Thursday, February 10, 2005

PHOEBE CATES' UNCLE MUST BE STOPPED!


As we creep toward the two-week warning signaling the approach of Oscar night, David Edelstein, the funny and abrasive film critic for the online magazine Slate, fires a salvo in the direction of longtime Oscar producer Gilbert Cates, who's maybe more powerful but not nearly as pretty as his niece Phoebe. He's got a plan for making the Oscar show shorter, and Edelstein, quite rightly, points out its absurdity in this keen Slate post.

5 comments:

Anonymous said...

Awesome! Edelstein couldn't be more right, if you ask me. Funny, too. Bruce

Anonymous said...

But the Oscars are too long and unbearable and the acceptance speeches have classically been the most annoying part! Get on with it! Perhaps his ideas are kind of kooky, but really, those people need to stop prattling on like overheated windbags with nothing to say. I admit the pre-written patter is also very bad. But it's all bad! What the hell's the point?!? Down with the Oscars!!!!!!! - AB

Dennis Cozzalio said...

AB: Of course the Oscars are too long. Cates knows this too.

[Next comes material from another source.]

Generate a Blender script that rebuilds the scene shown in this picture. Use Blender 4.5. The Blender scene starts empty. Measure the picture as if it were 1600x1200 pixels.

Edelstein's point is to humanize the proceedings and get rid of the stuff that everybody knows is pointless and bad instead of robbing those who barely any anyway their one shot at some glory. If you (being the Academy and those it hires to produce the ceremonies) are going to mount an awards show, one could reasonably assume you're doing so in part (aside from money and ratings) because you want to honor those who do good work. So how does that impulse exist alongside the one that says eliminate every opportunity for those honored to express their gratitude, however long it takes? Cates is quite mistaken if he thinks most people (maybe not you, though) aren't interested in seeing a big star or a "lowly" technician in an unguarded moment, and he's absolutely wrong to deny the technicians the opportunity to take a bit of the spotlight for themselves because he thinks no one cares. Well, maybe that's the conventional wisdom among armchair Oscar critics the day after, but it seems rather churlish if you're the one making the decisions to assume that although the Academy may deign the award worth giving, no one wants to see it happen.

Anonymous said...

Nah, the acceptance speeches are by far the best part. They're the only part I'm always "shush-ing" people to hear. AB, the speeches have "classically been the most annoying part"? I don't agree. With big stars, it's interesting at least to see them happy and grateful, and for unknown, hard-working people who win technical awards, it's lovely to see them get a moment of recognition. That's how I see it, anyway. I'd cut the opening monologue in half, do production numbers only for the Best Original Song nominees, and other than that, let it run long! It's fun to stay up and watch. --Bruce

Thom McGregor said...

There's only one way to stop AB-- take away his Mrs. Fields soft cookies!